As we enter the latter half of July 2017 we can think back to a day 199 years ago, when a Cornish woman and an Irish man were awaiting the birth of their fifth child – Emily Jane Brontë. This waiting, and on the 30th of July the birth, didn’t happen in Haworth however, but in a moorside village seven miles away: the birthplace of the Brontës, Thornton.
Patrick and Maria Brontë moved to Thornton in May 1815. Reverend Brontë had moved to Thornton because the curacy came with its own parsonage, something he hadn’t had at his previous parish of Hartshead, where he instead rented a property at Lousy Thorn Farm. It’s hardly a name that inspires confidence in a property, so the Brontës would surely have welcomed the opportunity to move on.
There was another factor that made the move so important – the Brontë family was growing by the year. By the time Patrick and Maria arrived in Thornton they already had two daughters, Maria junior and Elizabeth, who were both to meet a tragically early end after being sent to the notorious school at Cowan Bridge – later recreated as the infamous Lowood in Charlotte Brontë’s ‘Jane Eyre’.
Further children arrived at regular intervals. Charlotte was born in April 1816, and in June 1817 she was followed by what her parents would have viewed as a particularly happy event: the birth of a son Patrick, who would be forever known by his middle name Branwell. In July 1818, another daughter was born and she was christened Emily Jane. Finally, on January 17th 1820 the final Brontë child was born, a sweetly smiling little baby who would be named Anne after her maternal grandmother Anne Branwell (formerly Anne Carne) of Penzance.
Thornton Parsonage had served its purpose for a while, but it was by now increasingly unsuitable.
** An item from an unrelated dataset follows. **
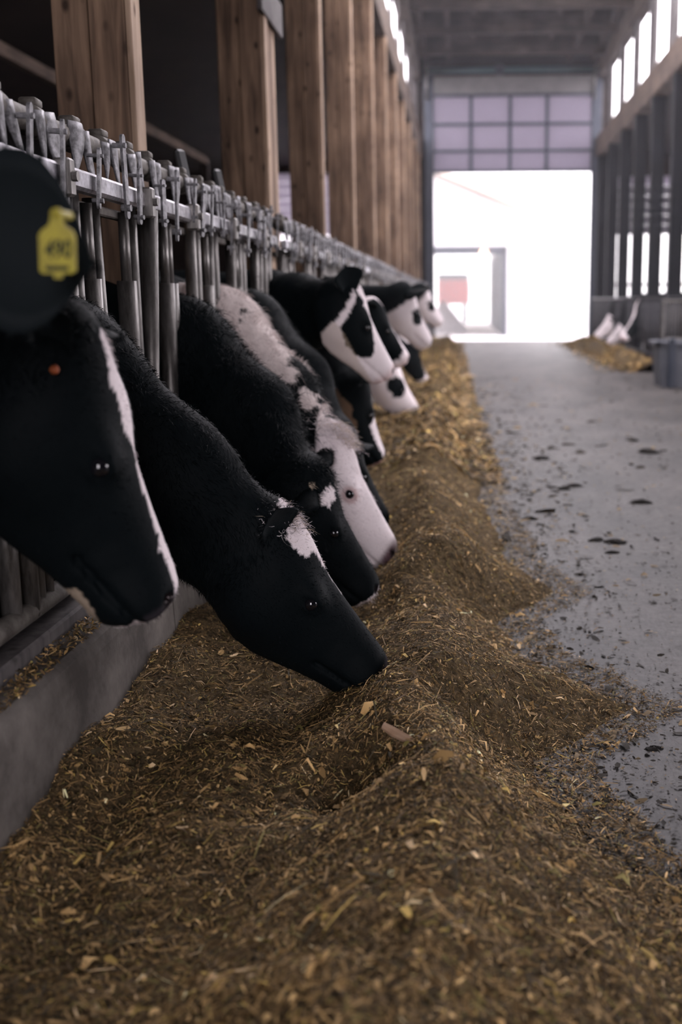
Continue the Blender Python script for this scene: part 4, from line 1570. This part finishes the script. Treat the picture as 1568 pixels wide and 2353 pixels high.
k1 = cow('nearest full head, black cow with narrow white blaze looking down the alley', (-.642, 1.85, 1.068), (-.526, 1.93, .582),
         [(-1.40, 2.05, .95, .25), (-1.0, 2.03, .93, .205), (-.80, 1.96, .90, .185)], 2.05, pat_c1, res=.008, hair=16000, roll=.14, hair_len=.014,
         ears=[(1, (-.10, -.55, .70), .125), (-1, (.05, .9, .3), .17)])
_p = k1['wld']((.035, .115, -.085))
MB().tube([_p, _p + np.array([0.004, -.012, 0])], [.008, .006], 12).build('tag_stud', 'orange', k1['root'], True)
k2 = cow('black cow with white forehead star, muzzle deep in the feed', (-.449, 2.58, .603), (-.189, 2.65, .195),
         [(-1.40, 2.55, .93, .25), (-.98, 2.55, .905, .205), (-.72, 2.56, .66, .175)], 2.55, pat_c2, res=.008, hair=26000, hair_len=.015, topknot=(900, .034, [WHITE * .9, WHITE * .8, BLACK, CREAM]),
         roll=.06, ears=[(1, (.22, -.48, .62), .14), (-1, (.0, .9, .25), .16)])
k3 = cow('black cow with white nose tip, head between the star cow and the white-faced cow', (-.476, 3.42, .585), (-.276, 3.49, .182),
         [(-1.40, 3.78, .95, .25), (-.98, 3.74, .915, .19), (-.72, 3.60, .70, .165)], 3.78, pat_c3, res=.009, hair=30000, hair_len=.024, topknot=(1300, .045, [BLACK, BLACK * 2.2]),
         ears=[(1, (-.15, -.75, -.35), .16), (-1, (.0, .9, .2), .16)])
k4 = cow('white-faced cow with shaggy white neck and black flecks', (-.478, 3.97, .645), (-.247, 4.02, .185),
         [(-1.40, 4.45, .98, .25), (-.98, 4.36, .955, .19), (-.72, 4.15, .715, .165)], 4.45, pat_c4, res=.009, hair=32000, hair_len=.028, topknot=(2600, .046, [WHITE, CREAM * 1.3, WHITE * .85]),
         ears=[(1, (-.2, -.7, -.3), .15), (-1, (-.1, .85, .15), .15)])
k4b = cow('black cow mostly hidden behind the white-faced cow, showing neck and ear', (-.50, 4.56, .58), (-.33, 4.68, .17),
          [(-1.40, 4.98, .96, .25), (-.98, 4.94, .955, .185), (-.74, 4.75, .74, .16)], 4.98, pat_black, res=.011, hair=9000, hair_len=.02,
          ears=[(1, (.55, -.6, -.05), .17), (-1, (.0, .9, .2), .16)])
k6 = cow('black and white cow with raised head and white jaw, beyond the white-faced cow', (-.53, 5.22, 1.19), (-.34, 5.33, .775),
         [(-1.40, 5.68, 1.0, .25), (-1.0, 5.62, 1.04, .205), (-.80, 5.45, 1.04, .18)], 5.68, pat_c6, res=.010, hair=12000, hair_len=.014,
         ears=[(1, (-.02, -.55, .75), .18), (-1, (-.45, .55, .55), .17)])
k5 = cow('cow with black cheek and white stripe, head hanging straight down to the feed', (-.58, 6.15, .70), (-.47, 6.25, .225),
         [(-1.40, 6.55, .97, .25), (-1.0, 6.52, .95, .19), (-.80, 6.36, .78, .165)], 6.55, pat_c5, res=.011, hair=8000)
k7 = cow('black cow with thin white blaze and pale muzzle, head raised', (-.57, 7.1, 1.10), (-.355, 7.2, .74),
         [(-1.40, 7.3, 1.0, .25), (-1.0, 7.3, .98, .19)], 7.3, pat_blaze, res=.013, ears=[(1, (-.3, -.7, .35), .15), (-1, (-.2, .8, .4), .16)])
k9 = cow('distant cow with black ear and neck, pale face and black eye patch', (-.44, 8.6, 1.22), (-.25, 8.72, .79),
         [(-1.40, 8.7, 1.0, .25), (-1.0, 8.7, 1.03, .2)], 8.7, pat_c9, res=.015, ears=[(1, (.45, -.6, .1), .27), (-1, (-.2, .8, .4), .2)])
k8 = cow('white cow with black eye patch, muzzle lowered to the feed far behind', (-.60, 9.2, .60), (-.35, 9.32, .145),
         [(-1.40, 9.5, .97, .25), (-1.0, 9.45, .93, .19)], 9.5, pat_c8, res=.015)
k10 = cow('small distant black cow with raised head near the bright doorway', (-.40, 11.0, 1.25), (-.20, 11.1, .90),
          [(-1.40, 11.1, 1.0, .25), (-1.0, 11.1, 1.05, .2)], 11.1, pat_c9, res=.018, eyes=False)
k11 = cow('farthest cow of the left row, black with white blaze, head down', (-.59, 13.0, .63), (-.44, 13.15, .18),
          [(-1.40, 13.1, .97, .25), (-1.0, 13.1, .93, .19)], 13.1, pat_blaze, res=.018, eyes=False)
gr = 'cows feeding at the right railing'
cow('black and white cow eating at the right railing, nearest there', (3.42, 21.9, .80), (3.10, 21.8, .38), [(4.0, 21.9, .95, .25), (3.6, 21.9, .92, .2)], 21.9, pat_blaze, res=.02, face=-1, eyes=False, group=gr)
cow('pale-faced cow eating at the right railing, middle of three', (3.40, 23.6, .62), (3.06, 23.55, .24), [(4.0, 23.6, .95, .25), (3.6, 23.6, .92, .2)], 23.6, pat_c9, res=.02, face=-1, eyes=False, group=gr)
cow('white-headed cow eating at the right railing, closest to the far door', (3.36, 25.4, .70), (3.0, 25.35, .30), [(4.0, 25.4, .95, .25), (3.6, 25.4, .92, .2)], 25.4, pat_c8, res=.02, face=-1, eyes=False, group=gr)

# ------------------------------------------------------------------ scatter volumes added for door glare and a washed-out yard
def haze_box(name, lo, hi, dens, col, label):
    m = bpy.data.materials.new(name)
    m.use_nodes = True
    nt = m.node_tree
    nt.nodes.remove(nt.nodes['Principled BSDF'])
    sc_ = nt.nodes.new('ShaderNodeVolumeScatter')
    sc_.inputs['Color'].default_value = (*col, 1)
    sc_.inputs['Density'].default_value = dens
    sc_.inputs['Anisotropy'].default_value = 0.35
    nt.links.new(sc_.outputs[0], nt.nodes['Material Output'].inputs['Volume'])
    o = MB().box(lo[0], hi[0], lo[1], hi[1], lo[2], hi[2]).build(name, m)
    tag(o, label, 'haze', kind='stuff')


haze_box('alley_glare', (XL + 0.03, 6.0, 0.4), (XR - 0.03, 29.7, 6.6), 0.0016, (0.93, 0.93, 1.0), 'thin scatter volume added as veiling glare in the far half of the alley')  # stands in for bloom around the bright door
haze_box('yard_washout', (-20, 30.8, 0.02), (25, 62, 9), 0.045, (0.98, 0.96, 1.0), 'scatter volume added to wash out the bright yard')  # stands in for overexposure outside the door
As well as being a brisk walk away from Patrick’s chapel itself, the chapel that became known as the Bell Chapel after Patrick had a bell tower erected, the mid-terraced house was now home to Patrick and his wife, their six young children, and two servants. It was clear that somewhere larger was needed, and Patrick, never a man shy of writing a letter, wrote to his Bishop to let him know.
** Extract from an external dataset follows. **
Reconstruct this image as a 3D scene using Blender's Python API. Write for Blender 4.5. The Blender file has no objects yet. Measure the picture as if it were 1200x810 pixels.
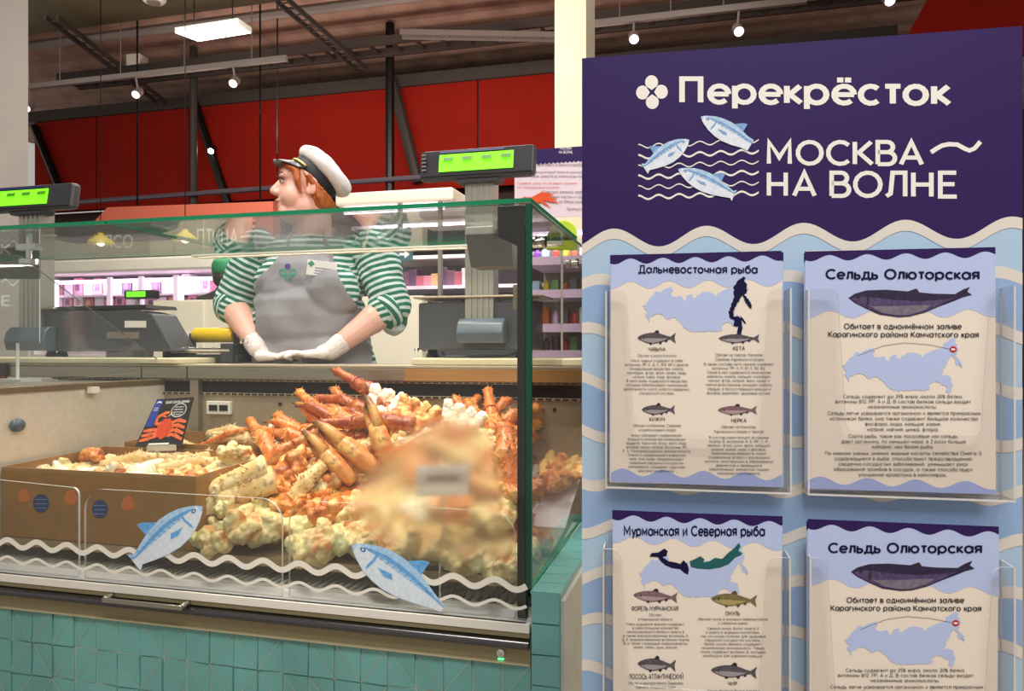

In his letter he referred to the parsonage as a “very ill constructed and inconvenient building.” Fortune was soon to play its hand again, and just three months after the birth of Anne Brontë, the family was to move again, to their final location of Haworth. As Patrick walked alongside the carriages ferrying his family across the moors on 20th April 1820, often with Anne or Emily on his shoulders, he must have been full of hope, and full of love for his young family. Little did he know that less than 35 years later he would be the only Brontë left alive.
So what became of that ‘ill constructed and inconvenient building’? Happily, it is still standing today, on the middle of Market Street looking out onto the moors around Thornton, and it’s well worth a visit.
What was once the parsonage is now a beautiful café and delicatessen called ‘Emily’s’ offering high quality local food as well as specialising in the flavours of Italy. I’m also told that they serve scones to savour on Sundays. A sign outside the parsonage turned delicatessen rightly proclaims it as the ‘birthplace of the Brontës’, and a plaque on the wall gives the dates that the four children were born there.
Inside are portraits of the family, alongside the books they wrote, and Brontë memorabilia. One particular treasure is the actual fireplace that stood at the time, and by which the children themselves were born. Imagine how thrilled I was to see my own book, In Search of Anne Bronte, atop the very fireplace by which Anne came into this world. The proprietor, Mark de Luca, told me that upstairs in a bedroom is also a desk that belonged to the children.
On taking a picture outside, a group of young Thornton-ites asked me why I was photographing the building. I explained that it was because it was the home of the Brontës. ‘Oh’, said one of the group, ‘ just wondered because everyone takes pictures of it’. Anne would have been proud.
Thornton is an essential part of the Brontë story, but it’s a fascinating and beautiful village in its own right. In this post you’ll see pictures of the rather confusing signpost showing where the Brontës moved to (I’m not sure if the distances are correct, and I’m certain the apostrophe is out of place), and Kipping House in Thornton, home to the Firth family and Anne’s kind godmother Elizabeth Firth. Later Elizabeth Franks, Patrick unsuccessfully proposed to her after the death of his wife Maria. Another fascinating building is the narrow house pictured below, at the very end of Market Street where the Brontës were born. Now called Coffin End, it was once an inn that on occasion had men wrestling bears. Don’t worry if you visit Thornton today, the bears are long since gone.
I don’t think Anne would have been proud of the current state of public education in her birthplace.